=== Do this ===
Copy out every line that contains "pixels".
++++++++++++++++++++
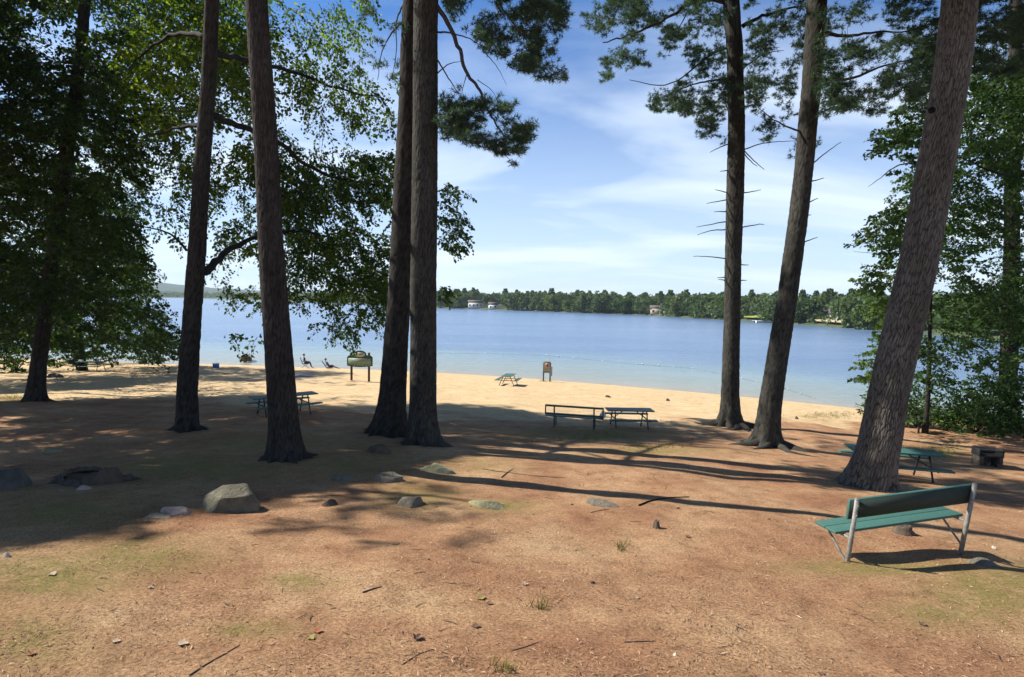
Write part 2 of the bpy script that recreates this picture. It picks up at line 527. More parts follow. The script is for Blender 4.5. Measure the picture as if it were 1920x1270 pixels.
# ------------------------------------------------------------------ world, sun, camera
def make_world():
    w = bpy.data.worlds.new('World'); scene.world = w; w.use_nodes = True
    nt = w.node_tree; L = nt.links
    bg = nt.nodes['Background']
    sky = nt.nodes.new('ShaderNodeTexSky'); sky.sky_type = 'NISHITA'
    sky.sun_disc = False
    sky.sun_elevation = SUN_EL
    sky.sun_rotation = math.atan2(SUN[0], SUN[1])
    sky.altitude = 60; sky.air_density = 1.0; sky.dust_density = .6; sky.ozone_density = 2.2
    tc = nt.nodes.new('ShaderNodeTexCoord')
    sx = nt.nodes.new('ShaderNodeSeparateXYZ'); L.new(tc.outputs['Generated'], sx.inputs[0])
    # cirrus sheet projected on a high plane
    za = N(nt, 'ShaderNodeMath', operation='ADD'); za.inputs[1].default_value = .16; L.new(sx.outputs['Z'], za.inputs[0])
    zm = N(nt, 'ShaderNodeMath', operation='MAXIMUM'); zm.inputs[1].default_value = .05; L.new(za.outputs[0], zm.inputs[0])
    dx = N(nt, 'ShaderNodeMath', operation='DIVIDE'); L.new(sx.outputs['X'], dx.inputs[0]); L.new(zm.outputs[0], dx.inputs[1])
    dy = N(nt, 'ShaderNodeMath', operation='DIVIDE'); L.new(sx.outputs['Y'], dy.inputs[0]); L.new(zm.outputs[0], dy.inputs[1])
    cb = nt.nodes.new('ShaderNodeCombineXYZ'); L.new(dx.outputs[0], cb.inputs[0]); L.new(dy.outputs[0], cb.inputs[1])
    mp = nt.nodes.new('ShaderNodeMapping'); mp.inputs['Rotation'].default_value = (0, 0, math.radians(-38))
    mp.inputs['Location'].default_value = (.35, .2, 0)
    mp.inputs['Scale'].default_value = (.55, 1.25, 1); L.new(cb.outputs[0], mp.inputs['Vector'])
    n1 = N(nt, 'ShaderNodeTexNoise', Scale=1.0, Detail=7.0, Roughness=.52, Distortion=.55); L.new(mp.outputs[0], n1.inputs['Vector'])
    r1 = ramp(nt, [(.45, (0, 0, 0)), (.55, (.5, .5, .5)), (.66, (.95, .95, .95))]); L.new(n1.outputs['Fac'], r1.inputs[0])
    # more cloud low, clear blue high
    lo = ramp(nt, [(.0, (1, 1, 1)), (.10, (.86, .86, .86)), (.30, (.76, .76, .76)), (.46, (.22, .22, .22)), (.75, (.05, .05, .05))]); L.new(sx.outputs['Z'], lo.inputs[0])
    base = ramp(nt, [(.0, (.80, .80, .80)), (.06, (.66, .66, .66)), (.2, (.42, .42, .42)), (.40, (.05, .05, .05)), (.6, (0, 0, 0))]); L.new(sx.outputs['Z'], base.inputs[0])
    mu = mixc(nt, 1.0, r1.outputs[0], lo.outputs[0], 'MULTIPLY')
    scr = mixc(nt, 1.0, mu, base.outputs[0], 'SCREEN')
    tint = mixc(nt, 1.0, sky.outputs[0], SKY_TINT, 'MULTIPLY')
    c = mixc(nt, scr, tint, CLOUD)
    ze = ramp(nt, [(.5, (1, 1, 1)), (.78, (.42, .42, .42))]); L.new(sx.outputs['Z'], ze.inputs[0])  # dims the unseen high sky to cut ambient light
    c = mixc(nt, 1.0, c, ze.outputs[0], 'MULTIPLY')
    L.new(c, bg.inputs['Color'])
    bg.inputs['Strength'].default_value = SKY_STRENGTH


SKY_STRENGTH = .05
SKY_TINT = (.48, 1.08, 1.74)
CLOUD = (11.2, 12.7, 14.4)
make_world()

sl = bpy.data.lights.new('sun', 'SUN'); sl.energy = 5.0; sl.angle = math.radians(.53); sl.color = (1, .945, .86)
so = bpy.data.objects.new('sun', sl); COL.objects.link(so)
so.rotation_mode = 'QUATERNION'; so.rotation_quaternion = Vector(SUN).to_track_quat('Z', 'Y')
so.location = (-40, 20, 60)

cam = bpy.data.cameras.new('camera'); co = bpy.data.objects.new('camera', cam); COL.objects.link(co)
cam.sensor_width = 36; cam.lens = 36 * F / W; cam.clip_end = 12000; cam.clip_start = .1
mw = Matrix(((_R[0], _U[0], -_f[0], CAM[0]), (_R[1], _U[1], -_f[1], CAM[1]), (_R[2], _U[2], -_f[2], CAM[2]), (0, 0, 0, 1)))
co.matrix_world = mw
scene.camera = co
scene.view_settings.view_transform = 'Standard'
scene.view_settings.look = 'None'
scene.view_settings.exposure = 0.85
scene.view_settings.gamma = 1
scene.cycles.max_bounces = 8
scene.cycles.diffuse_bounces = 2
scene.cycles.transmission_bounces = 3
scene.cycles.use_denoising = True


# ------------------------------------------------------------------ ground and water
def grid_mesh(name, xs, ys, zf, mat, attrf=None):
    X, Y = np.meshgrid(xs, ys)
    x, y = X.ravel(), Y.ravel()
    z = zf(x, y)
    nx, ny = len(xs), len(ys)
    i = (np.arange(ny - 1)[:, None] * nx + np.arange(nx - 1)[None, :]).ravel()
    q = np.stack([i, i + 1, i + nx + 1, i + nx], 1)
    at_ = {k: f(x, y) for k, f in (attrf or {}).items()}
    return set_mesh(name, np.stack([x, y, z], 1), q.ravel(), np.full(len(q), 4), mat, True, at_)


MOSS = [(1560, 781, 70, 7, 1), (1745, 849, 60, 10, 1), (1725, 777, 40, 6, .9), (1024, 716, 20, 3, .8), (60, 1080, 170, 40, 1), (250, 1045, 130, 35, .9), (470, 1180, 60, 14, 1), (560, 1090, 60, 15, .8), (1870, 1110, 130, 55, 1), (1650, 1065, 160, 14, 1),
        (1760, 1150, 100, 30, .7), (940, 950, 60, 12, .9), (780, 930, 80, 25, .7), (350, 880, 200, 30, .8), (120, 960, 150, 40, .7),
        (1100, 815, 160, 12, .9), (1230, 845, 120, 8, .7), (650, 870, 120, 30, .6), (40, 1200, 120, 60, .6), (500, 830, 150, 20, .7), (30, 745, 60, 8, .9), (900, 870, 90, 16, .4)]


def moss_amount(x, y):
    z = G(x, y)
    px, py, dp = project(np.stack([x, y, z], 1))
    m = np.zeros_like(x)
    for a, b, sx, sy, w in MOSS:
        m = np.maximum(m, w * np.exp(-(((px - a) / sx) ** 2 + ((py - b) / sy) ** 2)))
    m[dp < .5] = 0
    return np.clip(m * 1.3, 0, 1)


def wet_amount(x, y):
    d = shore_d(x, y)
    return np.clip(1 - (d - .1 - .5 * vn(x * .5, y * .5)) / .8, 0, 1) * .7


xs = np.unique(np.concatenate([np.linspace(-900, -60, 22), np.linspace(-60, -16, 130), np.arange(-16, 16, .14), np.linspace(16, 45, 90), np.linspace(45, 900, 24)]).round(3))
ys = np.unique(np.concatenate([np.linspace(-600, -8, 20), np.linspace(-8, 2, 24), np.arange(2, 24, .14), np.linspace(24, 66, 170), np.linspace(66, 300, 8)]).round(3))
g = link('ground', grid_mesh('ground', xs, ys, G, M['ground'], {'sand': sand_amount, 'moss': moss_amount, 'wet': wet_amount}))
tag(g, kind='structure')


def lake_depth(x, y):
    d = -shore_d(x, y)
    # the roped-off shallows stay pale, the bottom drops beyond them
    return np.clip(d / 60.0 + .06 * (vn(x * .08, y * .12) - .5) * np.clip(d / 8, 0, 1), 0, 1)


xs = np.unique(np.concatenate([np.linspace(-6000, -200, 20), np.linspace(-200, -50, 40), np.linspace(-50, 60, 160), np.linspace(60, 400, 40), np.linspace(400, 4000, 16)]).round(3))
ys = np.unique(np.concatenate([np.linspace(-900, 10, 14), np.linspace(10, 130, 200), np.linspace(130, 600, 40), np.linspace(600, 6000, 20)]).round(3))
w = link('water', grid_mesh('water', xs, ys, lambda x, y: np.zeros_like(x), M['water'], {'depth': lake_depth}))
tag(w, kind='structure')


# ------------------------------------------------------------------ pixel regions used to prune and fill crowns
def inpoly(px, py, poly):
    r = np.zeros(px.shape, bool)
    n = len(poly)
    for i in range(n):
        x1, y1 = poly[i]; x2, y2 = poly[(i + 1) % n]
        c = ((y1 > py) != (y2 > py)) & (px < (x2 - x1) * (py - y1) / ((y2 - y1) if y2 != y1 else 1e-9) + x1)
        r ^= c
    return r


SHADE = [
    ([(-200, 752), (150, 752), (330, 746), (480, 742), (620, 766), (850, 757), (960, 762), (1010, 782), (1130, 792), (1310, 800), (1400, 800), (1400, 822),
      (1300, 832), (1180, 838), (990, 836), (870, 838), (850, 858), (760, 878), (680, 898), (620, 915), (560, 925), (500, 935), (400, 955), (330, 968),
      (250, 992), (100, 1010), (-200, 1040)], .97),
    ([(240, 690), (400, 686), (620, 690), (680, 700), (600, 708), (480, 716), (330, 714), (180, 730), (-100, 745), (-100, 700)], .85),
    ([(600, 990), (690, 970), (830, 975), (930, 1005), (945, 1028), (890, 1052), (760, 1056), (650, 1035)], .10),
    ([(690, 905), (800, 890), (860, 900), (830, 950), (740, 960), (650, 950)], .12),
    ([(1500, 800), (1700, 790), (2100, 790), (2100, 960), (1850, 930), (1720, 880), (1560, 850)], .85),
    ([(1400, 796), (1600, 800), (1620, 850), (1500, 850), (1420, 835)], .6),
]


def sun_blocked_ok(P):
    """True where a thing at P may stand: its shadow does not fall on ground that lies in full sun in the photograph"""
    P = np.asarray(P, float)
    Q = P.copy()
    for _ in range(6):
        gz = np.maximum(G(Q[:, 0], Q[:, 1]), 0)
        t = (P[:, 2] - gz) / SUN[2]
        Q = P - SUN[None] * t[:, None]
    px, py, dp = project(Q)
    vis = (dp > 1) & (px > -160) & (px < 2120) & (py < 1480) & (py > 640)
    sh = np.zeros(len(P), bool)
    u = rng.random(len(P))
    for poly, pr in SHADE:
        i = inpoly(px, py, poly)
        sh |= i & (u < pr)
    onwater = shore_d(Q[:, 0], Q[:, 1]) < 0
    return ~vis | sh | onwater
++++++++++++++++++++
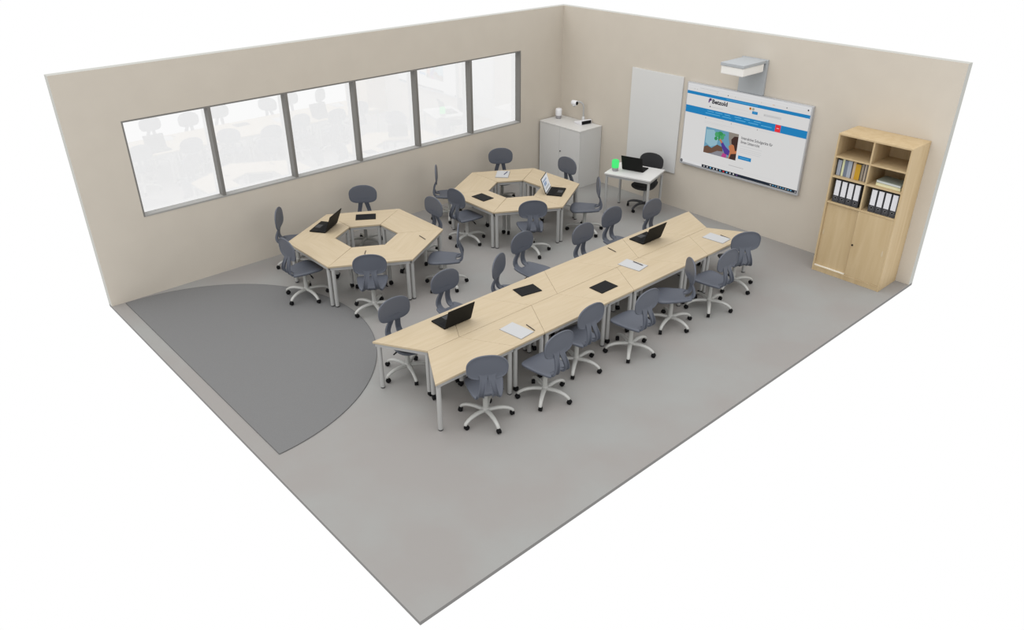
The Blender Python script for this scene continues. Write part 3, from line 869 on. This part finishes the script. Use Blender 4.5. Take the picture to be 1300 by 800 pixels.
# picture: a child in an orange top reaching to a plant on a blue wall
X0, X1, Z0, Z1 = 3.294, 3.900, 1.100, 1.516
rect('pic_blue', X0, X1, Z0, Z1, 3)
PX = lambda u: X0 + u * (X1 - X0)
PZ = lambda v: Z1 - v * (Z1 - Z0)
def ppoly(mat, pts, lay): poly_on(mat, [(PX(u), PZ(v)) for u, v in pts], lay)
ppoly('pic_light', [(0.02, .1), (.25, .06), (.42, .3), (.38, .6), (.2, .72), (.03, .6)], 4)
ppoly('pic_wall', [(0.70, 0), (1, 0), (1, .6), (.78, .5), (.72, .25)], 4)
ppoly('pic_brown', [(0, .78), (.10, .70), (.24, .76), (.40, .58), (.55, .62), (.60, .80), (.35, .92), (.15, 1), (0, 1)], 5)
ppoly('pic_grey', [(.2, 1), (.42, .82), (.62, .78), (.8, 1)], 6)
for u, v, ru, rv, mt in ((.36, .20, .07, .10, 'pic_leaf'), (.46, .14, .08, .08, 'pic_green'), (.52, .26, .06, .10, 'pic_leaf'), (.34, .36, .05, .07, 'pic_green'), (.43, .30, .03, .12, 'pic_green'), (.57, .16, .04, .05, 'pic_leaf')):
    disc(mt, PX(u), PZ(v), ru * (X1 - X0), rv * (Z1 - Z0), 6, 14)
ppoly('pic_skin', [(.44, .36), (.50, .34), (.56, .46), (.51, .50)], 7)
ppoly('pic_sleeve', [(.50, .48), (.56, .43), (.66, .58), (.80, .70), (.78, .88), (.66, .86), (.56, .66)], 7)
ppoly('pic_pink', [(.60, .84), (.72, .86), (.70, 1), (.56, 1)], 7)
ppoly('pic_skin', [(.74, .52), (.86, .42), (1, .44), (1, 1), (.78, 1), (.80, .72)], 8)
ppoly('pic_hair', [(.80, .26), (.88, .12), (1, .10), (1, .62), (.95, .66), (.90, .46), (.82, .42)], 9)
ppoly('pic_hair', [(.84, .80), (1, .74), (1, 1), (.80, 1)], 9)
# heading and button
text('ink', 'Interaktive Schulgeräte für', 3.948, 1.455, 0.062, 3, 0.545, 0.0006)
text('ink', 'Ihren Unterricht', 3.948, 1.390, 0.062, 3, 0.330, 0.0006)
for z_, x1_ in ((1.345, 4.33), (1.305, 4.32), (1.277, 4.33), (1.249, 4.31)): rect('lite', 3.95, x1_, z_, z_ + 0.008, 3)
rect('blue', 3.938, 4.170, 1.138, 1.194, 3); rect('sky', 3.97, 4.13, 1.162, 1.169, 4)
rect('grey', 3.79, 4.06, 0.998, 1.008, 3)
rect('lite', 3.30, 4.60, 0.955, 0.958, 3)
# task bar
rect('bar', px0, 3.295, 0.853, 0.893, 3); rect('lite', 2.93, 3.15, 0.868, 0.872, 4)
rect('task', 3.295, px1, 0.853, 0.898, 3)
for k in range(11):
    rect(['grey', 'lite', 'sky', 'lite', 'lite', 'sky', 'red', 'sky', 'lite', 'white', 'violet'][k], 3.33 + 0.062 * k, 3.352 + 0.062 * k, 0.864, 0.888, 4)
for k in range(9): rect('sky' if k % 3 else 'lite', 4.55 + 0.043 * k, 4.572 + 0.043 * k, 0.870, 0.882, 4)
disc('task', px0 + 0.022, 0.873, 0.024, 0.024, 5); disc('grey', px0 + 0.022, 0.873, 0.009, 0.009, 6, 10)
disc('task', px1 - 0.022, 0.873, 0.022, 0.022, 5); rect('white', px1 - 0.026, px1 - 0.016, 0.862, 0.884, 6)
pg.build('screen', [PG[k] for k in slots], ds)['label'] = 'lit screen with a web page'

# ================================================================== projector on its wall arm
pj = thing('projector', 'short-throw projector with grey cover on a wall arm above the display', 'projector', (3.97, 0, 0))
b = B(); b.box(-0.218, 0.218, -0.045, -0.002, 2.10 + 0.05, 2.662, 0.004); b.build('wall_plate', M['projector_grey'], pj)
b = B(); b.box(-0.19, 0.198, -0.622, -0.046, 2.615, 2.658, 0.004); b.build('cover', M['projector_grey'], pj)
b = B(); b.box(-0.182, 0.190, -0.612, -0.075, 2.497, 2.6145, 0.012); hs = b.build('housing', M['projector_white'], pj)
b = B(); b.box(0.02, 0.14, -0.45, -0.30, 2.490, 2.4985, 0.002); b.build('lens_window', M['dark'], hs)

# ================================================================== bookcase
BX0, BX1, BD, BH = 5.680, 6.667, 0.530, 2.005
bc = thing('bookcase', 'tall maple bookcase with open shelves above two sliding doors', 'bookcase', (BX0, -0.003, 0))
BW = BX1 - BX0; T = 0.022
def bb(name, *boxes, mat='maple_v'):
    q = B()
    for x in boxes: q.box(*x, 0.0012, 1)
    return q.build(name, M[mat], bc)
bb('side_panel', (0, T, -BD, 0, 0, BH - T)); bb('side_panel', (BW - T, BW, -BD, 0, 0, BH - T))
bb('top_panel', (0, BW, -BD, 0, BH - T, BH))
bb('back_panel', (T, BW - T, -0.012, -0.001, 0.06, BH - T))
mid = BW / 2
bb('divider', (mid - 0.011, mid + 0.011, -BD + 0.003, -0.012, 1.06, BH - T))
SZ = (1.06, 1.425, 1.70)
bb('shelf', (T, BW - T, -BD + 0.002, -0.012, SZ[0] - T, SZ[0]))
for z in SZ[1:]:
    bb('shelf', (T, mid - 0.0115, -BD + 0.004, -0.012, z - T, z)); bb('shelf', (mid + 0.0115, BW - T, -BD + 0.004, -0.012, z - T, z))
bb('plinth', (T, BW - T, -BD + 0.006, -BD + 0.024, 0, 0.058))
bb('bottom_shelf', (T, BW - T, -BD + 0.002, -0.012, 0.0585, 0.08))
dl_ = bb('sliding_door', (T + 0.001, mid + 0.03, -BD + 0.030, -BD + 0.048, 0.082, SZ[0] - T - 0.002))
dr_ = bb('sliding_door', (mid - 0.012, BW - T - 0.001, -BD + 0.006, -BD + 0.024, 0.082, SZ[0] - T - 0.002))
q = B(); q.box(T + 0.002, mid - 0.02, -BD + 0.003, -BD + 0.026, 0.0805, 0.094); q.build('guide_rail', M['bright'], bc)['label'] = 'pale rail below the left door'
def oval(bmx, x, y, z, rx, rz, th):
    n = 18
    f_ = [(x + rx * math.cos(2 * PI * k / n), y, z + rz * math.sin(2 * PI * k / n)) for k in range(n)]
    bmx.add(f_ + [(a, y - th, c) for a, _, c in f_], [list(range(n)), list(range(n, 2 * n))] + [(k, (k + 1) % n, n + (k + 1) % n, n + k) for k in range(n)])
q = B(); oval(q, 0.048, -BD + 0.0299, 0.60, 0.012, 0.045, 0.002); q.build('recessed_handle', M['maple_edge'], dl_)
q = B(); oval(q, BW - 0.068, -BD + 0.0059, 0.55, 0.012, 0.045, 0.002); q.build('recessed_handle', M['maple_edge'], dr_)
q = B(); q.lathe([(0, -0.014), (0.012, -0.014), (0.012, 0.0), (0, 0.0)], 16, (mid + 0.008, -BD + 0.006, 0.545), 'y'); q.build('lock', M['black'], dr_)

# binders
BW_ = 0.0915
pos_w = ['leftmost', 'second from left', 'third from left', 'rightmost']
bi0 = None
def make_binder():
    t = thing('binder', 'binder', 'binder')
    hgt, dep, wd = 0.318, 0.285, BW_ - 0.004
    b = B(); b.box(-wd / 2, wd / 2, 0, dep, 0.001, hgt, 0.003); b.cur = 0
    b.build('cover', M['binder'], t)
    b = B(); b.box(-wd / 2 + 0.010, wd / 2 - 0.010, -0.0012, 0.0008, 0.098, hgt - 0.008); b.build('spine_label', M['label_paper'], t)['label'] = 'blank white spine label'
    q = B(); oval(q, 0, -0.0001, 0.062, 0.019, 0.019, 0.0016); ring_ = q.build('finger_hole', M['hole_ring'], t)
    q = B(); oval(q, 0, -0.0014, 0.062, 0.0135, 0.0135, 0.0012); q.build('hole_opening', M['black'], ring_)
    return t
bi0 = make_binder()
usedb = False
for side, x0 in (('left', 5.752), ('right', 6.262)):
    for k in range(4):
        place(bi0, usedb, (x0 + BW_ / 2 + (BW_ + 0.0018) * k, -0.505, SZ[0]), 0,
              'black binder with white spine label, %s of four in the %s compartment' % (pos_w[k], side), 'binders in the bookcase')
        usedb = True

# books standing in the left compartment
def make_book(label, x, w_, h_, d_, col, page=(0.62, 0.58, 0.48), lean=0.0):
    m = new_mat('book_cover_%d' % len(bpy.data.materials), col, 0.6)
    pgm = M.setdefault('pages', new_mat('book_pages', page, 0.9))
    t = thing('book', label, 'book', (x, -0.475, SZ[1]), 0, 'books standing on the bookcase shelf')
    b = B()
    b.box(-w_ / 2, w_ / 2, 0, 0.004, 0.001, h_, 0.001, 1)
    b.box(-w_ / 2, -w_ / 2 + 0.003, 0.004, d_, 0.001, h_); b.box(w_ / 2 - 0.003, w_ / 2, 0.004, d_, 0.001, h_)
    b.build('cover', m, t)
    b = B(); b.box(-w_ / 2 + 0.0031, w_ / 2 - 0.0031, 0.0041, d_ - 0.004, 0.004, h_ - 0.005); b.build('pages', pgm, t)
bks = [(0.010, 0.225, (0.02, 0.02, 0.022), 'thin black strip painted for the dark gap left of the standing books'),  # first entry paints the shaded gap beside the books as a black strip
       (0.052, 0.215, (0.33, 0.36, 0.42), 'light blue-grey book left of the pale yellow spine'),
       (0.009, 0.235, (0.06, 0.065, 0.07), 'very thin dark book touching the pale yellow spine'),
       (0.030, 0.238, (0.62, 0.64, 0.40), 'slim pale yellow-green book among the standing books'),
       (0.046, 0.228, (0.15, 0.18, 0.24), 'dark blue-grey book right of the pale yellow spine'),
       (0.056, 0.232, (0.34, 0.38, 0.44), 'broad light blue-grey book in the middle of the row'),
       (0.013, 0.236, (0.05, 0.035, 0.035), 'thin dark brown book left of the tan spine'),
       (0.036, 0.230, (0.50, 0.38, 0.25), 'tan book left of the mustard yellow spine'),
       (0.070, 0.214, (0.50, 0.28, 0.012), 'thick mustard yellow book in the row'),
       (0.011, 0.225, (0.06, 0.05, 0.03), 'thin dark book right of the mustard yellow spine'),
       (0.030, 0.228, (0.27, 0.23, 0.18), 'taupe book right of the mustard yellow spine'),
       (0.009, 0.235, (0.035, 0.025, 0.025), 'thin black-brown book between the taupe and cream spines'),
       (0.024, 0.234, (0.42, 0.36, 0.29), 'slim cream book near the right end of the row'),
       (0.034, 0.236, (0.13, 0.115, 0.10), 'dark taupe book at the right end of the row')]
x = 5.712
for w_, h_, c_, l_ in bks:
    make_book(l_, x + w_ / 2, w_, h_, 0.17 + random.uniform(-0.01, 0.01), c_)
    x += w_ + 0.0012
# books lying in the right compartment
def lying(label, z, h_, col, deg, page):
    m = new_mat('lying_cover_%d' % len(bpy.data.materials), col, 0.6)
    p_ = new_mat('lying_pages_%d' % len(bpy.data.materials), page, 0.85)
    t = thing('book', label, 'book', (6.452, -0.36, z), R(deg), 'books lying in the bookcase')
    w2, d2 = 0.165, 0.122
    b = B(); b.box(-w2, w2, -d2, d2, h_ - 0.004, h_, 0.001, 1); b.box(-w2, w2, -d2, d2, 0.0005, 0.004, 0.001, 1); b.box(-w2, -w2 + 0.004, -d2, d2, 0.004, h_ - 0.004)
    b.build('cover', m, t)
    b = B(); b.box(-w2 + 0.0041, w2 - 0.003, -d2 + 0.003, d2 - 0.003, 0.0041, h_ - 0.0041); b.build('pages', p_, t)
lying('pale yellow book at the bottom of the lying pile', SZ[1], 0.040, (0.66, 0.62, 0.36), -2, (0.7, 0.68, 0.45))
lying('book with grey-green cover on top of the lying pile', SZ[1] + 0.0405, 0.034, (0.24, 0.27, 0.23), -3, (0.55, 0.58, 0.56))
++++++++++++++++++++
=== Exercise output ===
Write part 2 of the bpy script that recreates this picture. It picks up at line 527. More parts follow. The script is for Blender 4.5. Measure the picture as if it were 1920x1270 pixels.
The Blender Python script for this scene continues. Write part 3, from line 869 on. This part finishes the script. Use Blender 4.5. Take the picture to be 1300 by 800 pixels.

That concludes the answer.